== DATASET EXCERPT ==
══════

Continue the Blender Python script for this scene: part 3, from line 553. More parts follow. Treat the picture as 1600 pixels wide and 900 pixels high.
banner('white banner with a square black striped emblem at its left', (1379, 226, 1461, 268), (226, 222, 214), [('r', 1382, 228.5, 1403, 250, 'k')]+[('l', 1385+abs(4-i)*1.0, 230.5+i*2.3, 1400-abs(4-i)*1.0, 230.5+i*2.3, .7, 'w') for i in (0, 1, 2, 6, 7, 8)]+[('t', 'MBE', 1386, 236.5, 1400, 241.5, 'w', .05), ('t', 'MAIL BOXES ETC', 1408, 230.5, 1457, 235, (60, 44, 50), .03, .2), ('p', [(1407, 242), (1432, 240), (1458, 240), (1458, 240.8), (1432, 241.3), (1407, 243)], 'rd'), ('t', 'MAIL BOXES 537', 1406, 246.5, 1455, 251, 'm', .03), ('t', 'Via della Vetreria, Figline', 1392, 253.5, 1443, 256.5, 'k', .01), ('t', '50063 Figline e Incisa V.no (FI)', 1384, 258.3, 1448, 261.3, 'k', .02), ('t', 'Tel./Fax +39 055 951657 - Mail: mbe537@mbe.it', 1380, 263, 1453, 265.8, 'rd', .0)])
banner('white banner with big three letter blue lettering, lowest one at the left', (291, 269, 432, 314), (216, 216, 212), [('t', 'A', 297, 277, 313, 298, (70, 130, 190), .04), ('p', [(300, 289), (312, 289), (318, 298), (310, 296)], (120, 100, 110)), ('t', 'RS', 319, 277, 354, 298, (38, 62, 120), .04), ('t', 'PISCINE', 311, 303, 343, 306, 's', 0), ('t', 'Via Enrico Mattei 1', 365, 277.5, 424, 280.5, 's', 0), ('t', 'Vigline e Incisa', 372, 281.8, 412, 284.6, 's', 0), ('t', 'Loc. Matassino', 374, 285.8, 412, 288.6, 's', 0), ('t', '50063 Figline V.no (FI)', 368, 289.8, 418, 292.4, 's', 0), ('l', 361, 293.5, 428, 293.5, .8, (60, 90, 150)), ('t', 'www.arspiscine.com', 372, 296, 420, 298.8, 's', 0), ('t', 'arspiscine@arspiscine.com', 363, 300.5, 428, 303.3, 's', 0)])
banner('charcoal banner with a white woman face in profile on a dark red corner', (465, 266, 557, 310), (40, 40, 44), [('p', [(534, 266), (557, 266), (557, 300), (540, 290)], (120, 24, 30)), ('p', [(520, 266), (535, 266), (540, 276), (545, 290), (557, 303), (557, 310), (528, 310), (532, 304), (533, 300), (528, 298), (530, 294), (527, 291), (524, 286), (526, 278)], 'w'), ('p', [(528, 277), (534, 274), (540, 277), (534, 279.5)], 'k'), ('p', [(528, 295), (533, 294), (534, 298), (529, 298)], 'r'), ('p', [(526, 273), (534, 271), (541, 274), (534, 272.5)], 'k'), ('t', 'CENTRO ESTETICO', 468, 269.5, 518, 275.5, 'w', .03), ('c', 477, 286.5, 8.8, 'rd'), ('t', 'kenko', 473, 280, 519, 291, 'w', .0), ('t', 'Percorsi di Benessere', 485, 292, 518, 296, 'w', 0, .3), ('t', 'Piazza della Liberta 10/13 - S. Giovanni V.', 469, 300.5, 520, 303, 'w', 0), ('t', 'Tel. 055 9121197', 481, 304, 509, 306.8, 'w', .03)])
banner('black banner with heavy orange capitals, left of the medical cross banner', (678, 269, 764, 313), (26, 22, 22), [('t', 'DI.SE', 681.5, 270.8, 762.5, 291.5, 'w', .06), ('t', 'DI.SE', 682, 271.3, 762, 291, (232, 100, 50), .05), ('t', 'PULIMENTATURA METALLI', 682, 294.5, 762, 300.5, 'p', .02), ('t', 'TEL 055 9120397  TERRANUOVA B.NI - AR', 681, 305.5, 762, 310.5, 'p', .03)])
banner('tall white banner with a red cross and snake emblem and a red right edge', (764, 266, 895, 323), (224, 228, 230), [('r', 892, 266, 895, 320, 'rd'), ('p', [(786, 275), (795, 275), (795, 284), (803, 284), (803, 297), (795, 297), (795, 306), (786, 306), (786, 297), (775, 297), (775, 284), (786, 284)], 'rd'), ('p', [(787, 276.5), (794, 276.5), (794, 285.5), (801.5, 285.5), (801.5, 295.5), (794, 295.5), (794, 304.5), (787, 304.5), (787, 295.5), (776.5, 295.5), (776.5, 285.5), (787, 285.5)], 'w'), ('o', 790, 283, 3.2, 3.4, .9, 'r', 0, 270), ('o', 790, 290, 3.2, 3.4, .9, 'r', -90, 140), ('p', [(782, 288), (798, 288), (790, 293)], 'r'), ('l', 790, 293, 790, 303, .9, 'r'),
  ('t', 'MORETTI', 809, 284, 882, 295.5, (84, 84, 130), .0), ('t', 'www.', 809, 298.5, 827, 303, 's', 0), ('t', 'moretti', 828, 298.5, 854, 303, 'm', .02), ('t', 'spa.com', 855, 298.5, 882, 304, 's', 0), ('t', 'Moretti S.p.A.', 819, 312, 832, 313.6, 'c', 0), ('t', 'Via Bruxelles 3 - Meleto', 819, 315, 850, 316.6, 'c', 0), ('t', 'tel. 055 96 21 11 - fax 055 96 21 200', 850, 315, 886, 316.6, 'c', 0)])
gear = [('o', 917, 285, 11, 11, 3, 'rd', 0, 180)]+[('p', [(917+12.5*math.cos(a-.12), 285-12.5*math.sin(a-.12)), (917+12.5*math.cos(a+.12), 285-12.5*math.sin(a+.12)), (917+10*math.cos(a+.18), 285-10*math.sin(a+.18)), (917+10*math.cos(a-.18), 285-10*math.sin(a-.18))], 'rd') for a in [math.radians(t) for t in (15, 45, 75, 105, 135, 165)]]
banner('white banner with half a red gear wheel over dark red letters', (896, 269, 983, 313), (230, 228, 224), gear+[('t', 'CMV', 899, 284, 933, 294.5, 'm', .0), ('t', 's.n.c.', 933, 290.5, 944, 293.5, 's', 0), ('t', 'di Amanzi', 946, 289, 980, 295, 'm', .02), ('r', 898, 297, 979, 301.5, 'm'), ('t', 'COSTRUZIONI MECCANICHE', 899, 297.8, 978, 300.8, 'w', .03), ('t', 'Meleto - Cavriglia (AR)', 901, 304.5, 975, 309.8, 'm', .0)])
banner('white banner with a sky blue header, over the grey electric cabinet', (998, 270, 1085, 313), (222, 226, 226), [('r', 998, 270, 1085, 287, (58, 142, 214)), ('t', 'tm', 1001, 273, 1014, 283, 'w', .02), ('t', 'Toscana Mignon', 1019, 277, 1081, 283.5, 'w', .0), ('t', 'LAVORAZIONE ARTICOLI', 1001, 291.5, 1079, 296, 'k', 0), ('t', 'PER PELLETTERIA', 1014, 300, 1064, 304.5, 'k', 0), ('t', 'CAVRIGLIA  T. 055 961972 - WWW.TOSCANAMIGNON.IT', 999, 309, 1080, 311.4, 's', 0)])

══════

== EXERCISE GOAL ==
Using the listing above, reproduce each line without omission.

== EXERCISE RESPONSE ==
Continue the Blender Python script for this scene: part 3, from line 553. More parts follow. Treat the picture as 1600 pixels wide and 900 pixels high.
banner('white banner with a square black striped emblem at its left', (1379, 226, 1461, 268), (226, 222, 214), [('r', 1382, 228.5, 1403, 250, 'k')]+[('l', 1385+abs(4-i)*1.0, 230.5+i*2.3, 1400-abs(4-i)*1.0, 230.5+i*2.3, .7, 'w') for i in (0, 1, 2, 6, 7, 8)]+[('t', 'MBE', 1386, 236.5, 1400, 241.5, 'w', .05), ('t', 'MAIL BOXES ETC', 1408, 230.5, 1457, 235, (60, 44, 50), .03, .2), ('p', [(1407, 242), (1432, 240), (1458, 240), (1458, 240.8), (1432, 241.3), (1407, 243)], 'rd'), ('t', 'MAIL BOXES 537', 1406, 246.5, 1455, 251, 'm', .03), ('t', 'Via della Vetreria, Figline', 1392, 253.5, 1443, 256.5, 'k', .01), ('t', '50063 Figline e Incisa V.no (FI)', 1384, 258.3, 1448, 261.3, 'k', .02), ('t', 'Tel./Fax +39 055 951657 - Mail: mbe537@mbe.it', 1380, 263, 1453, 265.8, 'rd', .0)])
banner('white banner with big three letter blue lettering, lowest one at the left', (291, 269, 432, 314), (216, 216, 212), [('t', 'A', 297, 277, 313, 298, (70, 130, 190), .04), ('p', [(300, 289), (312, 289), (318, 298), (310, 296)], (120, 100, 110)), ('t', 'RS', 319, 277, 354, 298, (38, 62, 120), .04), ('t', 'PISCINE', 311, 303, 343, 306, 's', 0), ('t', 'Via Enrico Mattei 1', 365, 277.5, 424, 280.5, 's', 0), ('t', 'Vigline e Incisa', 372, 281.8, 412, 284.6, 's', 0), ('t', 'Loc. Matassino', 374, 285.8, 412, 288.6, 's', 0), ('t', '50063 Figline V.no (FI)', 368, 289.8, 418, 292.4, 's', 0), ('l', 361, 293.5, 428, 293.5, .8, (60, 90, 150)), ('t', 'www.arspiscine.com', 372, 296, 420, 298.8, 's', 0), ('t', 'arspiscine@arspiscine.com', 363, 300.5, 428, 303.3, 's', 0)])
banner('charcoal banner with a white woman face in profile on a dark red corner', (465, 266, 557, 310), (40, 40, 44), [('p', [(534, 266), (557, 266), (557, 300), (540, 290)], (120, 24, 30)), ('p', [(520, 266), (535, 266), (540, 276), (545, 290), (557, 303), (557, 310), (528, 310), (532, 304), (533, 300), (528, 298), (530, 294), (527, 291), (524, 286), (526, 278)], 'w'), ('p', [(528, 277), (534, 274), (540, 277), (534, 279.5)], 'k'), ('p', [(528, 295), (533, 294), (534, 298), (529, 298)], 'r'), ('p', [(526, 273), (534, 271), (541, 274), (534, 272.5)], 'k'), ('t', 'CENTRO ESTETICO', 468, 269.5, 518, 275.5, 'w', .03), ('c', 477, 286.5, 8.8, 'rd'), ('t', 'kenko', 473, 280, 519, 291, 'w', .0), ('t', 'Percorsi di Benessere', 485, 292, 518, 296, 'w', 0, .3), ('t', 'Piazza della Liberta 10/13 - S. Giovanni V.', 469, 300.5, 520, 303, 'w', 0), ('t', 'Tel. 055 9121197', 481, 304, 509, 306.8, 'w', .03)])
banner('black banner with heavy orange capitals, left of the medical cross banner', (678, 269, 764, 313), (26, 22, 22), [('t', 'DI.SE', 681.5, 270.8, 762.5, 291.5, 'w', .06), ('t', 'DI.SE', 682, 271.3, 762, 291, (232, 100, 50), .05), ('t', 'PULIMENTATURA METALLI', 682, 294.5, 762, 300.5, 'p', .02), ('t', 'TEL 055 9120397  TERRANUOVA B.NI - AR', 681, 305.5, 762, 310.5, 'p', .03)])
banner('tall white banner with a red cross and snake emblem and a red right edge', (764, 266, 895, 323), (224, 228, 230), [('r', 892, 266, 895, 320, 'rd'), ('p', [(786, 275), (795, 275), (795, 284), (803, 284), (803, 297), (795, 297), (795, 306), (786, 306), (786, 297), (775, 297), (775, 284), (786, 284)], 'rd'), ('p', [(787, 276.5), (794, 276.5), (794, 285.5), (801.5, 285.5), (801.5, 295.5), (794, 295.5), (794, 304.5), (787, 304.5), (787, 295.5), (776.5, 295.5), (776.5, 285.5), (787, 285.5)], 'w'), ('o', 790, 283, 3.2, 3.4, .9, 'r', 0, 270), ('o', 790, 290, 3.2, 3.4, .9, 'r', -90, 140), ('p', [(782, 288), (798, 288), (790, 293)], 'r'), ('l', 790, 293, 790, 303, .9, 'r'),
  ('t', 'MORETTI', 809, 284, 882, 295.5, (84, 84, 130), .0), ('t', 'www.', 809, 298.5, 827, 303, 's', 0), ('t', 'moretti', 828, 298.5, 854, 303, 'm', .02), ('t', 'spa.com', 855, 298.5, 882, 304, 's', 0), ('t', 'Moretti S.p.A.', 819, 312, 832, 313.6, 'c', 0), ('t', 'Via Bruxelles 3 - Meleto', 819, 315, 850, 316.6, 'c', 0), ('t', 'tel. 055 96 21 11 - fax 055 96 21 200', 850, 315, 886, 316.6, 'c', 0)])
gear = [('o', 917, 285, 11, 11, 3, 'rd', 0, 180)]+[('p', [(917+12.5*math.cos(a-.12), 285-12.5*math.sin(a-.12)), (917+12.5*math.cos(a+.12), 285-12.5*math.sin(a+.12)), (917+10*math.cos(a+.18), 285-10*math.sin(a+.18)), (917+10*math.cos(a-.18), 285-10*math.sin(a-.18))], 'rd') for a in [math.radians(t) for t in (15, 45, 75, 105, 135, 165)]]
banner('white banner with half a red gear wheel over dark red letters', (896, 269, 983, 313), (230, 228, 224), gear+[('t', 'CMV', 899, 284, 933, 294.5, 'm', .0), ('t', 's.n.c.', 933, 290.5, 944, 293.5, 's', 0), ('t', 'di Amanzi', 946, 289, 980, 295, 'm', .02), ('r', 898, 297, 979, 301.5, 'm'), ('t', 'COSTRUZIONI MECCANICHE', 899, 297.8, 978, 300.8, 'w', .03), ('t', 'Meleto - Cavriglia (AR)', 901, 304.5, 975, 309.8, 'm', .0)])
banner('white banner with a sky blue header, over the grey electric cabinet', (998, 270, 1085, 313), (222, 226, 226), [('r', 998, 270, 1085, 287, (58, 142, 214)), ('t', 'tm', 1001, 273, 1014, 283, 'w', .02), ('t', 'Toscana Mignon', 1019, 277, 1081, 283.5, 'w', .0), ('t', 'LAVORAZIONE ARTICOLI', 1001, 291.5, 1079, 296, 'k', 0), ('t', 'PER PELLETTERIA', 1014, 300, 1064, 304.5, 'k', 0), ('t', 'CAVRIGLIA  T. 055 961972 - WWW.TOSCANAMIGNON.IT', 999, 309, 1080, 311.4, 's', 0)])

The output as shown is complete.